_WHAT YOU SHOULD DO:_ Set out each line from the following listing that includes the word "part".

_DATASET EXCERPT:_

◇ ◇ ◇ ◇ ◇

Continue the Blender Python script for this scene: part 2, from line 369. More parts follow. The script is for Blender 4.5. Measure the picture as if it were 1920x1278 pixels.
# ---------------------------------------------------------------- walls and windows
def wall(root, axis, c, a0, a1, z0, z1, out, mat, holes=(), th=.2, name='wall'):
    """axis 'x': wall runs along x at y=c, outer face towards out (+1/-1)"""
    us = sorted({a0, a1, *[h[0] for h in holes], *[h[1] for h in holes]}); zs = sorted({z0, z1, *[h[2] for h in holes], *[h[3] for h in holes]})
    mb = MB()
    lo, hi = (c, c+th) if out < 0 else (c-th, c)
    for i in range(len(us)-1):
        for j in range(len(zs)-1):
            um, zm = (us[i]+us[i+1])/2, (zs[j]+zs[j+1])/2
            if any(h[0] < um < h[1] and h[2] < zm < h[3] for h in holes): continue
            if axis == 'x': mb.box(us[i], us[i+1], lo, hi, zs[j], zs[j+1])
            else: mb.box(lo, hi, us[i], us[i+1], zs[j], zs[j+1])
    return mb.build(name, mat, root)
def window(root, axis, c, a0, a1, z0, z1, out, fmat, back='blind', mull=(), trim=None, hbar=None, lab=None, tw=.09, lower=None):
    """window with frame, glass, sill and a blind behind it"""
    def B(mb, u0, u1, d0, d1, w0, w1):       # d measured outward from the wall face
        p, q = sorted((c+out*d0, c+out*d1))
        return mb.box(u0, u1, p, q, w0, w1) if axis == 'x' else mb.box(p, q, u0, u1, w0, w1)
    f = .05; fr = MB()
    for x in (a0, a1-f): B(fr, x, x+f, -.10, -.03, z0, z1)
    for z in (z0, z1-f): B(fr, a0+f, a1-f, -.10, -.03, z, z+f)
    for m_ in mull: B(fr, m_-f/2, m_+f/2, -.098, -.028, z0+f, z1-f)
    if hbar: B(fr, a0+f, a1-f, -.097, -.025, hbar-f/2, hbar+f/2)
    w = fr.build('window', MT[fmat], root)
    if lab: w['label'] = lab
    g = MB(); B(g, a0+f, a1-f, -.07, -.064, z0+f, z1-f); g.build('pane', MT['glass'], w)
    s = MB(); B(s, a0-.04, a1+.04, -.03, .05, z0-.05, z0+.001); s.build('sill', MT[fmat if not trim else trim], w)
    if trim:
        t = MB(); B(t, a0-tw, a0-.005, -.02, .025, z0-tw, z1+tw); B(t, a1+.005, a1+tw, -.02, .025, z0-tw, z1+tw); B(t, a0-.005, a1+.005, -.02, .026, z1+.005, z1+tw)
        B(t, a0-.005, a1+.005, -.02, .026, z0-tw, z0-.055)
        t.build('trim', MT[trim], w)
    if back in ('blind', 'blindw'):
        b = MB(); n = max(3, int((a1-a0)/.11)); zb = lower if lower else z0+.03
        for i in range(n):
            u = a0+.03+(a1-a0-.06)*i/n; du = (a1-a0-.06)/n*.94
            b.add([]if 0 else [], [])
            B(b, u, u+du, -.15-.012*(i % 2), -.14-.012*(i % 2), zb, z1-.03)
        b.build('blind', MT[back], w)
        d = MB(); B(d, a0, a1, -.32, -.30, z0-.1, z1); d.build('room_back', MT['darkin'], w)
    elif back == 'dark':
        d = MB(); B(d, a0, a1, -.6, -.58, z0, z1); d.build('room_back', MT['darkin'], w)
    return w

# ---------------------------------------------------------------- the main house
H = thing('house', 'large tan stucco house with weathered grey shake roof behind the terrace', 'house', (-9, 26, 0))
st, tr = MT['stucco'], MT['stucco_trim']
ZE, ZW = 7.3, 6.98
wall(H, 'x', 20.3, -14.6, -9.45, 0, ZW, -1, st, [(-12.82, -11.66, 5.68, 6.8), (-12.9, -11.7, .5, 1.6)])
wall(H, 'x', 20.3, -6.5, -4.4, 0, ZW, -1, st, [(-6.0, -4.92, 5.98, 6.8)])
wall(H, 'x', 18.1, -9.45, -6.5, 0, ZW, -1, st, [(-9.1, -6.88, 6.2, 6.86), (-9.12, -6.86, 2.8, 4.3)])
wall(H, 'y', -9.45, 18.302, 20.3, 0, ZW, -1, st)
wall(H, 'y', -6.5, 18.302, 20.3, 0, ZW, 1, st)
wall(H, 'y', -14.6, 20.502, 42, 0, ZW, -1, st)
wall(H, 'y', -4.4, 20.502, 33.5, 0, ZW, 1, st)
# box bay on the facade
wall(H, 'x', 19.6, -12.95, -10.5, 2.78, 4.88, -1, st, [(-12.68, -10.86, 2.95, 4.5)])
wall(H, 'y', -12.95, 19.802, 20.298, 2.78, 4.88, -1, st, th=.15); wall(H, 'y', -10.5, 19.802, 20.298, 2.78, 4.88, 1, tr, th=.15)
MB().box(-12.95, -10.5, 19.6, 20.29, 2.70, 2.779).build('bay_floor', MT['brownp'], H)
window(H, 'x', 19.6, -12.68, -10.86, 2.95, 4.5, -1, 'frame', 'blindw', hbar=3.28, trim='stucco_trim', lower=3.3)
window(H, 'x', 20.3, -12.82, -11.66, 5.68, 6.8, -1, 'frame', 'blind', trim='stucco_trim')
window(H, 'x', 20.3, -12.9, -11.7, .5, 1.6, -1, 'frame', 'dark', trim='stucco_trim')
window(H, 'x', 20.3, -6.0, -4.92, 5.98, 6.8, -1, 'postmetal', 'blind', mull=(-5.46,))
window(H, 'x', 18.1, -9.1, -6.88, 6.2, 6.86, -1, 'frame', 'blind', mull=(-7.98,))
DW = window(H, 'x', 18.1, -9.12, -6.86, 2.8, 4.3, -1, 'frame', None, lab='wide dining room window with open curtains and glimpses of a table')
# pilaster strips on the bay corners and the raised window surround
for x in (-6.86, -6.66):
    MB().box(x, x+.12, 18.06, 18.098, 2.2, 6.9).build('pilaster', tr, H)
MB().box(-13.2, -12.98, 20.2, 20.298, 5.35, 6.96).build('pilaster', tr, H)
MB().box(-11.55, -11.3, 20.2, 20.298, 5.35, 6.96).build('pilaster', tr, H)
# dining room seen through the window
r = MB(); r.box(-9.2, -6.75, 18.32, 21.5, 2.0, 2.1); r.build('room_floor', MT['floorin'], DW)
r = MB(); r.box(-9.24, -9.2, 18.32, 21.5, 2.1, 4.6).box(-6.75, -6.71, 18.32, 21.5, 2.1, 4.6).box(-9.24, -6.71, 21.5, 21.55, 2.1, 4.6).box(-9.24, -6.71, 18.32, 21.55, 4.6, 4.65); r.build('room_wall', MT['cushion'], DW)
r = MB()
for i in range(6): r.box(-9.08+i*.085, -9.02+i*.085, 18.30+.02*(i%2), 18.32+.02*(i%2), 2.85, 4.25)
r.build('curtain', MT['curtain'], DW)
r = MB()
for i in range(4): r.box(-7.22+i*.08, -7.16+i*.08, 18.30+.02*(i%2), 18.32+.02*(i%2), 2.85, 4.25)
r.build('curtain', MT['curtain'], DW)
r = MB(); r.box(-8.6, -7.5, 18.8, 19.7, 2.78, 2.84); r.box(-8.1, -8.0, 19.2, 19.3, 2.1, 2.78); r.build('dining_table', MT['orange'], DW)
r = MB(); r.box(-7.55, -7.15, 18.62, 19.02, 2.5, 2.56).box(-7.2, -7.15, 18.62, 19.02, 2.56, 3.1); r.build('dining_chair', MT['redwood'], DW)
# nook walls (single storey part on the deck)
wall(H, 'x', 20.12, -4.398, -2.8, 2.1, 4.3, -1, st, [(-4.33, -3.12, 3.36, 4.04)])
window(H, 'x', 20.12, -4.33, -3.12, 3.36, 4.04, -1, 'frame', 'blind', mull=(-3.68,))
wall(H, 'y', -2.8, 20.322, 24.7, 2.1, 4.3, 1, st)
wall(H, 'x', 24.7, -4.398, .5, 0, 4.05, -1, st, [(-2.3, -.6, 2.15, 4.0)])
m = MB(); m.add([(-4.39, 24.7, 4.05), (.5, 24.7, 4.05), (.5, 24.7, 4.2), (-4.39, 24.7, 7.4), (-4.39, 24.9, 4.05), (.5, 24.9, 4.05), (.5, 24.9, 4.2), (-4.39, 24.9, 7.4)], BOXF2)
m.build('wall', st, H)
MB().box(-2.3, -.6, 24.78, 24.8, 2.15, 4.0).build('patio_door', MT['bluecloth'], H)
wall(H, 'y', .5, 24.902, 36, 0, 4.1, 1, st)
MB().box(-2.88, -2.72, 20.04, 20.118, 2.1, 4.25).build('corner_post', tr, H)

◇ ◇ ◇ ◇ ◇

_ANSWER TO THIS TASK:_
Continue the Blender Python script for this scene: part 2, from line 369. More parts follow. The script is for Blender 4.5. Measure the picture as if it were 1920x1278 pixels.
# nook walls (single storey part on the deck)